May 11, 2014

China's Achilles' Heel discovered: Air Defense Gap

Days after China declared an air defense identification zone on Nov. 23 over the East China Sea, the US Air Force flew two B-52 bombers over the area as a challenge to China’s claim and a message of deterrence to Beijing that the US is aware of China’s weak links along its air defense network.
Two separate groups control the coastal radar perimeter along China’s coast: the People’s Liberation Army Navy (PLAN) and the PLA Air Force (PLAAF).
The weakest link in China’s air defense network is where these two meet — PLAN’s Second Radar Brigade in Zhejiang province’s Cangnan City, and PLAAF’s Fourth Radar Brigade in Fujian province’s Fuding City, along the border of Zhejiang province.
This gap runs along the southern line of the East China Sea air identification zone.

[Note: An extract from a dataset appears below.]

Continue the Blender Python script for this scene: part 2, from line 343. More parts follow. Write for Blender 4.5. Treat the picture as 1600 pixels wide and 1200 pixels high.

These “holes” along China’s coast would allow US air power to knock out “critical nodes” that serve as the command-and-control hubs of radars and surface-to-air missiles. The US must destroy these single points of failure before continuing with attacks on other Chinese military threats, such as cruise missile and short-range ballistic missile units.
The one exception to this rule is the large phased array radar at Zhejiang, which is not under PLAN or PLAAF control. This facility is responsible for space signal intelligence collection and belongs to the PLA’s General Staff Department.